Print each line from the start of the records below up through the line where "scn = bpy.context.scene" is found, exactly as given.

GIVEN RECORDS ->
----

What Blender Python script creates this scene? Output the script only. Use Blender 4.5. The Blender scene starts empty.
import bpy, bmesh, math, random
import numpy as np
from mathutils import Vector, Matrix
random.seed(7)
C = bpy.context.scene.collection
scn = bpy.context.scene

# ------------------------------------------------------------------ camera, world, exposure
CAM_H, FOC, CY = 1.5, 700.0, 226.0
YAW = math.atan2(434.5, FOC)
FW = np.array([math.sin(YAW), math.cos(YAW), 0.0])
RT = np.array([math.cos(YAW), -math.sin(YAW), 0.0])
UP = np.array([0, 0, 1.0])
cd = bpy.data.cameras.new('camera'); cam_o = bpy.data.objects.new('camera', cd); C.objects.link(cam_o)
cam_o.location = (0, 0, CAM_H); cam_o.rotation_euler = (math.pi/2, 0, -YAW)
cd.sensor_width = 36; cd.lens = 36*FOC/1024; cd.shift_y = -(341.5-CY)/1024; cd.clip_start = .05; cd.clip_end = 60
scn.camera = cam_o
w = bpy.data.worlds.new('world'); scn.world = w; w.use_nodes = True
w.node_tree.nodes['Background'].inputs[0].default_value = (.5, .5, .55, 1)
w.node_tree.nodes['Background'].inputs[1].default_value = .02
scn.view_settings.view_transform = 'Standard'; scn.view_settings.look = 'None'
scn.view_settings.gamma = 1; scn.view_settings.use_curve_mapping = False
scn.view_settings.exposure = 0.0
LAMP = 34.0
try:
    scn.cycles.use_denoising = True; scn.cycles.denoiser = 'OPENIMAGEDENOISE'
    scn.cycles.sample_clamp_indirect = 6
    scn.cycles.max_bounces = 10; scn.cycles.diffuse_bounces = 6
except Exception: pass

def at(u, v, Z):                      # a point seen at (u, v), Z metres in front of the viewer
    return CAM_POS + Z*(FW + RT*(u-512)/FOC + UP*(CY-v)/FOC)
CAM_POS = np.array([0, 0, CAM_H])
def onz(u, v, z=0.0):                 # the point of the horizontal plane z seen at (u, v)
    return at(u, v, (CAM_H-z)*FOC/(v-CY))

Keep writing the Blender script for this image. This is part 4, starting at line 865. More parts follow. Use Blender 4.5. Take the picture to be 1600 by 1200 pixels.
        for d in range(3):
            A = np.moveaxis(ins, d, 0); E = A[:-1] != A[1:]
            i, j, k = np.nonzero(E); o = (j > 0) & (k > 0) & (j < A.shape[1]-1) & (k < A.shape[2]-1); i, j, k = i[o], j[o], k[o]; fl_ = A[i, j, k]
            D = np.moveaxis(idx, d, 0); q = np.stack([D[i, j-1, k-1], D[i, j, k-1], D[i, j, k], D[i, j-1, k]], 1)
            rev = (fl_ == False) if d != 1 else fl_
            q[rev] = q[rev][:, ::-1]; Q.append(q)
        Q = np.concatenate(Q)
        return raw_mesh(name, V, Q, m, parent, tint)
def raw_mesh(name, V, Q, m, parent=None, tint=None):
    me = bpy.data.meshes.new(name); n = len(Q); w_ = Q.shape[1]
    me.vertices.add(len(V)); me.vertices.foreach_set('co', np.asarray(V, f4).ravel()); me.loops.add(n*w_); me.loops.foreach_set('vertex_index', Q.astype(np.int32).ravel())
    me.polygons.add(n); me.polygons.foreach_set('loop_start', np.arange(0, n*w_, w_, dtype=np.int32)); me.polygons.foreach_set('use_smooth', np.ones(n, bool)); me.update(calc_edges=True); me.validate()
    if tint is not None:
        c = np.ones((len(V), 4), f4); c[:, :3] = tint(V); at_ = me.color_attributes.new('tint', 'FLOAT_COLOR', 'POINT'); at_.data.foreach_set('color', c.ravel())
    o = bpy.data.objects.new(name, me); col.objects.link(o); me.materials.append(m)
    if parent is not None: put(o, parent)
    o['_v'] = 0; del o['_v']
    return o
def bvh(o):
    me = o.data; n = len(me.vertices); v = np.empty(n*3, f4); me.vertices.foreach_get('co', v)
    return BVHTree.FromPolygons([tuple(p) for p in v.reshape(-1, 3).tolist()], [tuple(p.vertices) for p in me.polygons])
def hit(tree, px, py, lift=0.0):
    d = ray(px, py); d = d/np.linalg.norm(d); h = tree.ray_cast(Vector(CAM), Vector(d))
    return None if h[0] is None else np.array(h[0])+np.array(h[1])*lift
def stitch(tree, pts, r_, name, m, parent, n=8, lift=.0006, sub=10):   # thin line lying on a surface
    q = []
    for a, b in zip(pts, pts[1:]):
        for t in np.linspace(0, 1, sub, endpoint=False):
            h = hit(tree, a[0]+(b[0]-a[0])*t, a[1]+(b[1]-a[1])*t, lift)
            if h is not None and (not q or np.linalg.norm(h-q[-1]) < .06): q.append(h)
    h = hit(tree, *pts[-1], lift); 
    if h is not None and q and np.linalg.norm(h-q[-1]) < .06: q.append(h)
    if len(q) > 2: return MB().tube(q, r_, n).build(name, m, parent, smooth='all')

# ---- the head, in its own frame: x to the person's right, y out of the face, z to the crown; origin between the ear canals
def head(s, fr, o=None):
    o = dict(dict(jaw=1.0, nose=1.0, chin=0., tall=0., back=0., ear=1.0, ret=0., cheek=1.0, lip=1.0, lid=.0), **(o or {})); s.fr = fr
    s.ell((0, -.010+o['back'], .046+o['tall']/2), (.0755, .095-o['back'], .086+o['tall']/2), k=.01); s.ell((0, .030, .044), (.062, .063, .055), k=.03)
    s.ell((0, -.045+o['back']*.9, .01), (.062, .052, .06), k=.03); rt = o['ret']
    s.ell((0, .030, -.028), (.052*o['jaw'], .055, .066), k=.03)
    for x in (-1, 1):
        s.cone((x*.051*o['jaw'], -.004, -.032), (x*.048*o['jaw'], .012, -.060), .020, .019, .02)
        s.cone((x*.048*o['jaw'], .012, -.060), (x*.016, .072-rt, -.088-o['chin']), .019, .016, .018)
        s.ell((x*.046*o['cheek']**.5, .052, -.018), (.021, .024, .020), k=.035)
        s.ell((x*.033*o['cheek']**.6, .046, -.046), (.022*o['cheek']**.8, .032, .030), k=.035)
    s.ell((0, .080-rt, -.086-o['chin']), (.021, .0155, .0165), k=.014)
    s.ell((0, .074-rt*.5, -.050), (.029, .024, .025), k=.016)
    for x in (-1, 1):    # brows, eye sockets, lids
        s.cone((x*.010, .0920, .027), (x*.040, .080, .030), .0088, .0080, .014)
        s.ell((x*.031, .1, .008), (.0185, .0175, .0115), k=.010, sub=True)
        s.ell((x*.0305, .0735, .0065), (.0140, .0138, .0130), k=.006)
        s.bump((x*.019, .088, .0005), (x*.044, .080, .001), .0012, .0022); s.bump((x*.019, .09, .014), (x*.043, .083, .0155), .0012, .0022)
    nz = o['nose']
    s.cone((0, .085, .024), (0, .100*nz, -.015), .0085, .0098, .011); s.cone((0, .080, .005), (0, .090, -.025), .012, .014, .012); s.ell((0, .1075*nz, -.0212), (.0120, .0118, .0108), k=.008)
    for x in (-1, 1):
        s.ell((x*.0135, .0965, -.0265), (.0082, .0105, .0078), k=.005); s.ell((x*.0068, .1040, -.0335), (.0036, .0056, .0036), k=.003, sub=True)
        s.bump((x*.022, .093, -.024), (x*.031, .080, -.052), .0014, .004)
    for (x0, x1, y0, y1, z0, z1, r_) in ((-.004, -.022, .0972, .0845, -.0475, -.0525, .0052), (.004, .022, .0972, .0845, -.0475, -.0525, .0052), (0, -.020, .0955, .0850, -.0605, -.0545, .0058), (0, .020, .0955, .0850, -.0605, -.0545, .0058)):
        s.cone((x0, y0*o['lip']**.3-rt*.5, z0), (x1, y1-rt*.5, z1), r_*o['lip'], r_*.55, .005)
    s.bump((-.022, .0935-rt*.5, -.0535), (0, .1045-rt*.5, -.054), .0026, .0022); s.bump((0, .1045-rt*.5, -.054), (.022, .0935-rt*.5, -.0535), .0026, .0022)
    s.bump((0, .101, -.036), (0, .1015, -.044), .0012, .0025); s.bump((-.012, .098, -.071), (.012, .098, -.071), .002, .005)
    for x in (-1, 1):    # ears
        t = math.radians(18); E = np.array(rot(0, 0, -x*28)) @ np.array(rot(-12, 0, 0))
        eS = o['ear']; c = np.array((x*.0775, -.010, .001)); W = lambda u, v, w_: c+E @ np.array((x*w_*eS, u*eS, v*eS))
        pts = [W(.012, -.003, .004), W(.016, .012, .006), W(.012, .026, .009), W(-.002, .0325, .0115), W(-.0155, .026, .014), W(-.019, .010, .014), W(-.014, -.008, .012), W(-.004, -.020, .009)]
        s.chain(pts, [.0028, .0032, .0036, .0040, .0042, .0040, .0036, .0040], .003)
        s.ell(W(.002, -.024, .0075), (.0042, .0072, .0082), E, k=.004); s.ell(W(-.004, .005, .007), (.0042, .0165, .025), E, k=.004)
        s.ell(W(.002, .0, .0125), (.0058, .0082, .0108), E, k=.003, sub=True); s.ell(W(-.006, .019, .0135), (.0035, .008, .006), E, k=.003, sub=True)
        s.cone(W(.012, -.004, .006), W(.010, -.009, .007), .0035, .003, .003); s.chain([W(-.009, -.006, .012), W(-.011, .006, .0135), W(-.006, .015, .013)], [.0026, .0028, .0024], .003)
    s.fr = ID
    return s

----

EXERCISE RESPONSE ->
What Blender Python script creates this scene? Output the script only. Use Blender 4.5. The Blender scene starts empty.
import bpy, bmesh, math, random
import numpy as np
from mathutils import Vector, Matrix
random.seed(7)
C = bpy.context.scene.collection
scn = bpy.context.scene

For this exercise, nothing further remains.